Sonic Youth are the new Led Zeppelin. No, really! If you don't believe me, peek past their bin card at the nearest record store and check out the sticker on the new double disc of their 1990 major-label debut, Goo: "Reissued. Remastered. Bonus Disc." Some might assume that Sonic Youth have simply adopted the music industry standard of milking an established audience by teasing out the (re)issuance of everything ever recorded in slow, perpetual, purchasable skeet, dropping fancy versions of your old favorites (warped vinyl copies of which are currently mildewing in your parents' basement in Anoka) just in time for the holidays. But as a band, Sonic Youth have always maintained a commitment to archiving, preserving, and making their work accessible to anyone who wants to have her life changed by their post-wave clangery.

Also, unlike most bands, their "alternate takes" are often radical reworkings, their bootlegs and B-sides as visceral and vital as official commercial releases. Still, they follow the reissue protocols to a T: A bonus disc of rare material and a booklet featuring a zillion pages of color photos are accompanied by hyperbolic, true-believer liner notes written by a compadre (Does Byron Coley even have another job?) about how this album changed the world! How it perfectly encapsulated a moment in time! Nostalgia can eat it, but Coley has a point. Goo is worth preserving under glass.
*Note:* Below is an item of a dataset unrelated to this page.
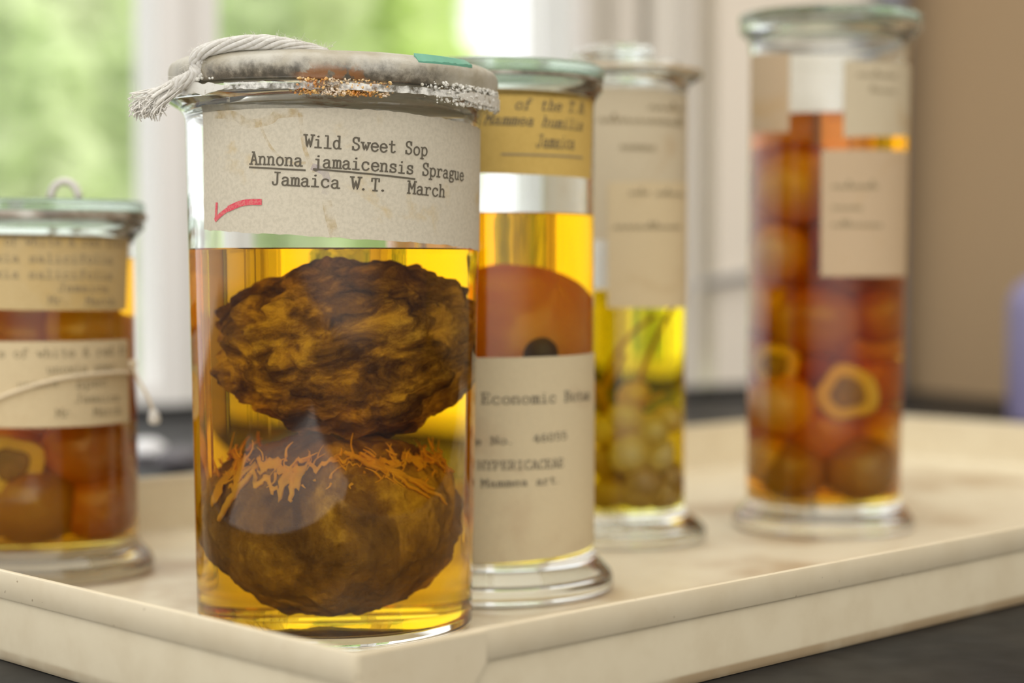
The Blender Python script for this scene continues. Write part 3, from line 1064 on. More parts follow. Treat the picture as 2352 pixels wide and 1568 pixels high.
# ---- jar at the front: wide, no foot
J1 = build_jar('wide front jar labelled Wild Sweet Sop, holding two dark wrinkled fruits', -0.0603, 0.636,
               0.0467, 0.0467, 0.0497, 0.0557, 0.008, 0.1745, 0.1808, 0.0026, 0.0042, 0.1290, M['liq_front'], foot=False, wob=0.003)
lab = add_label(J1, quad_px(J1, (470, 527), (1103.5, 578), (1102, 298), (468, 238)), M['paper_front'], rough=0.0005, nx=64, nz=14)
lettering(J1, lab, [('Wild Sweet Sop', (701, 338), (979, 358), 28),
                    ('Annona jamaicensis Sprague', (577, 377), (1062, 415), 28),
                    ('Jamaica W.T.  March', (626, 424), (1019, 453), 28)], M['ink'], w=0.115)
bm = bmesh.new()
for a, b_ in (((575, 384), (701, 391)), ((721, 388), (951, 411))):
    R = 0.049
    q0, q1 = pix2cyl(J1, *a), pix2cyl(J1, *b_)
    ribbon(bm, [(q0[0] * R, q0[1]), ((q0[0] + q1[0]) / 2 * R, (q0[1] + q1[1]) / 2), (q1[0] * R, q1[1])], 0.00052, lambda p: cyl_point(J1, p.x / R, p.y, INK))
link('underline', to_mesh(bm, 'underline', False), M['ink'], lab)
bm = bmesh.new()
ck = [pix2cyl(J1, *p) for p in ((500, 468), (499, 486), (498, 504), (510, 492), (530, 478), (556, 467), (580, 464), (598, 464))]
pp = [(t * 0.049, zz) for t, zz in ck]
ribbon(bm, [(p.x, p.y) for p in cat2(pp[:3], 5)], 0.0011, lambda p: cyl_point(J1, p.x / 0.049, p.y, INK))
ribbon(bm, [(p.x, p.y) for p in cat2(pp[2:6], 5)], 0.0014, lambda p: cyl_point(J1, p.x / 0.049, p.y, INK + 0.00003))
ribbon(bm, [(p.x, p.y) for p in cat2(pp[4:], 5)], 0.0019, lambda p: cyl_point(J1, p.x / 0.049, p.y, INK + 0.00006))
tk = link('tick_mark', to_mesh(bm, 'tick_mark', False), M['red_pencil'], lab)
tk['label'] = 'red crayon tick'


def stain_patch(j, lab, outline, mat, name):
    bm = bmesh.new()
    pts = [pix2cyl(j, *p) for p in outline]
    cx = sum(p[0] for p in pts) / len(pts); cz = sum(p[1] for p in pts) / len(pts)
    vs = [bm.verts.new(cyl_point(j, t, zz, 0.00034)) for t, zz in pts]
    c = bm.verts.new(cyl_point(j, cx, cz, 0.00034))
    for i in range(len(vs)):
        bm.faces.new((vs[i], vs[(i + 1) % len(vs)], c))
    return link(name, to_mesh(bm, name, False), mat, lab)


b = NB('paper_stain')
d_ = b.n('ShaderNodeBsdfDiffuse'); d_.inputs[0].default_value = (0.58, 0.39, 0.12, 1)
t_ = b.n('ShaderNodeBsdfTransparent')
x_ = b.n('ShaderNodeMixShader')
b.t.links.new(b.rng(b.noise(260, 4, 0.6), 0.35, 0.80, 0.0, 0.42), x_.inputs[0])
b.t.links.new(t_.outputs[0], x_.inputs[1]); b.t.links.new(d_.outputs[0], x_.inputs[2])
b.t.links.new(x_.outputs[0], b.out.inputs['Surface'])
M['stain'] = b.m
b = NB('purple_paper_stain')
d_ = b.n('ShaderNodeBsdfDiffuse'); d_.inputs[0].default_value = (0.34, 0.28, 0.42, 1)
t_ = b.n('ShaderNodeBsdfTransparent')
x_ = b.n('ShaderNodeMixShader')
b.t.links.new(b.rng(b.noise(200, 4, 0.6), 0.35, 0.8, 0.0, 0.5), x_.inputs[0])
b.t.links.new(t_.outputs[0], x_.inputs[1]); b.t.links.new(d_.outputs[0], x_.inputs[2])
b.t.links.new(x_.outputs[0], b.out.inputs['Surface'])
M['stain_purple'] = b.m


def stain(pxs, w, mat, off):
    bm = bmesh.new()
    q = [pix2cyl(J1, *p) for p in pxs]
    pts = cat2([(t * 0.049, zz) for t, zz in q], 8)
    ribbon(bm, [(p.x, p.y) for p in pts], w, lambda p: cyl_point(J1, p.x / 0.049, p.y, off))
    return link('paper_stain', to_mesh(bm, 'paper_stain', False), mat, lab)


stain([(500, 262), (540, 266), (572, 284), (620, 276), (640, 262), (690, 258)], 0.0028, M['stain'], 0.00028)
stain([(598, 268), (604, 300), (628, 345), (664, 372), (700, 374)], 0.0009, M['stain'], 0.00030)
stain([(690, 262), (694, 300), (700, 340), (712, 372), (722, 392)], 0.0013, M['stain'], 0.00031)
stain([(752, 470), (758, 500), (768, 540)], 0.0030, M['stain'], 0.00029)
stain([(722, 384), (745, 396), (752, 420), (748, 440)], 0.0022, M['stain_purple'], 0.00032)

# lid: glass plate under an old sealing skin, slightly tilted
LIDZ = 0.1811
lid_prof = fillet([(0, 0.0), (0.0548, 0.0), (0.0556, 0.0045), (0.0550, 0.0075), (0.0515, 0.0096), (0.047, 0.0101), (0, 0.0101)], {1: 0.0008, 2: 0.002, 3: 0.002, 4: 0.003, 5: 0.003})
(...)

It was, by all accounts, the band's turning point, and the album that became the rationale for every punk/post-punk band that has signed to a major label since. Listening to it now, in the context of mainstream pop, even Goo's singles, "Dirty Boots" and "Kool Thing," seem outré. The blast 'n' scrape of "Scooter + Jinx" or Confusion Is Sex-era throwback "Mildred Pierce" are downright Promethean. Unlike almost every album of the era they helped usher in (see: "grunge"), Goo sounds undated. But it's also as dualistically sweet and violent as the SST albums that established Sonic Youth, despite its reputation as the group's most "straight" work. This reissue's second disc dishes some shizz that's been floating around for some time, like a collection of eight-track demos from back when the album was almost titled Blowjob (which collector scum know as a 1991 vinyl-only fan club release). Its curdled, messy smallness makes the rejiggered Goo seem that much more incandescent, but the bonus meed that makes disc two worth it is "Interview Soundsheet." Originally issued as a promo-only flexi disc, it features Thurston Moore and Kim Gordon explaining a few choice lyrical concepts. "Every song is a dirty boot, now wave suit, electric scoot. Yeah, it's...[sighs] proletariat laughter," Moore whispers in a post-coital husk, trailing off, then riffing about Avenue A and Patti Smith, and outro-ing by scatting "hey" a dozen times. Gordon's interview is rife with feminist pop culture riffing and bons mots like "What did Patti Hearst dream about in that closet?," "Aerobics could have saved Karen Carpenter's life," and the killer kiss-off, "Girls invented punk, not the English."

Word from on high is the band is compiling a Daydream Nation box set for a 2006 release. Live albums, outtakes, offish bootlegs, and now box sets will be ours. Prepare to be milked.